Pero claramente hay algo que supera cualquier interés sobre su persona o su destacada actividad y es llevar el apellido «famoso».

No importa quién lo haya nombrado así, ni cuál haya sido su mérito, lo importante es entrar en esa categoría tan heterogénea y a la vez tan difícil de definir. Para la mayoría de estos adolescentes ser famoso posiblemente signifique salir en alguna serie o programa de televisión, no siendo imprescindible tener ninguna habilidad artística, científica o humana que destaque por encima de la media. Más bien al contrario, cuanto más insignificante para el enriquecimiento y el desarrollo del ser humano sea, más admiración despertará. Porque eso nos acerca a nosotros, gente vulgar, a ese objetivo.

Si cabe la posibilidad de que ser «ex novio, ex amiga, ex vecino o ex empleada de» y contar o inventar sus trapos sucios nos aproximará a la fama, nada impide que cualquiera de nosotros, con pocos escrúpulos, pueda llegar a ello.

Aunque reconozco que más terrible es el ejemplo de algunos adolescentes, en muchos casos norteamericanos, que para alcanzar este objetivo deciden cometer asesinatos indiscriminados. Espero firmemente que los nuestros se conformen con el cotilleo y la participación en los «realities», que tanta audiencia tienen, por muy peregrino que sea el motivo.

Difícilmente reconocerán a esta edad a un escritor o a un científico, incluso en el caso de haber tenido que estudiarlo en sus clases. Un poco diferente es el caso de los deportistas, aunque no es únicamente el mérito y el esfuerzo personal lo que los lleva a admirarlos, sino que, de nuevo, son los que aparecen en la televisión los populares.

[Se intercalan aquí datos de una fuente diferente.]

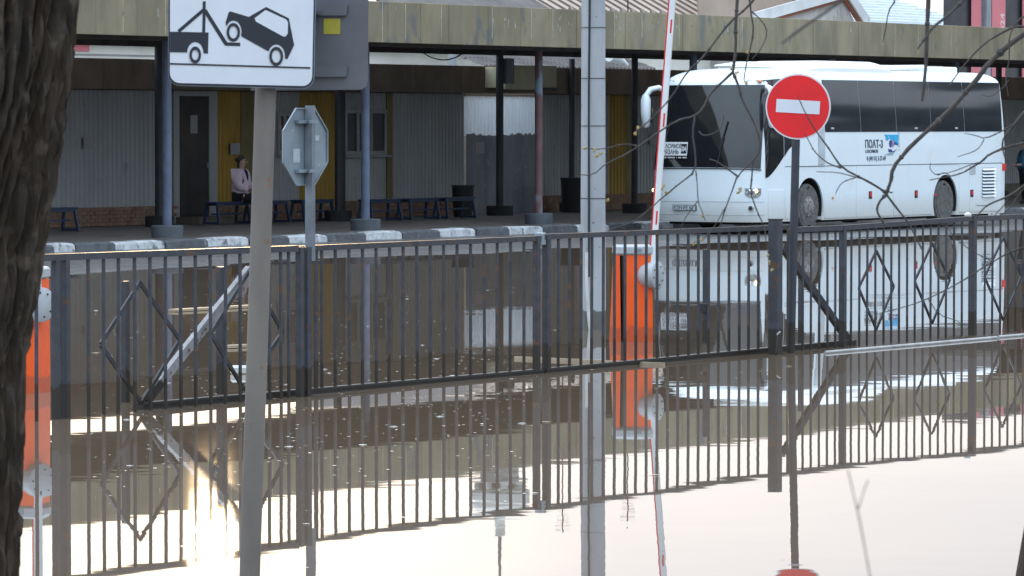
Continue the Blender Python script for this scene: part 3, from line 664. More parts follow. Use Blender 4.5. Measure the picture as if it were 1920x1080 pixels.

En cualquier caso, el deportista que firmó autógrafos a los alumnos de la ESO en aquella excursión se habrá sentido por un momento apreciado y arropado. Seguramente los adolescentes, sin pretenderlo, le hayan hecho pasar un buen rato, que, aunque no he conseguido saber en qué disciplina entrenaba ni cuáles eran sus logros, estoy segura de que lo tenía muy bien merecido. La próxima vez espero que lo llamen por su nombre y sean capaces de transmitirle su admiración, y no únicamente por ser «un famoso».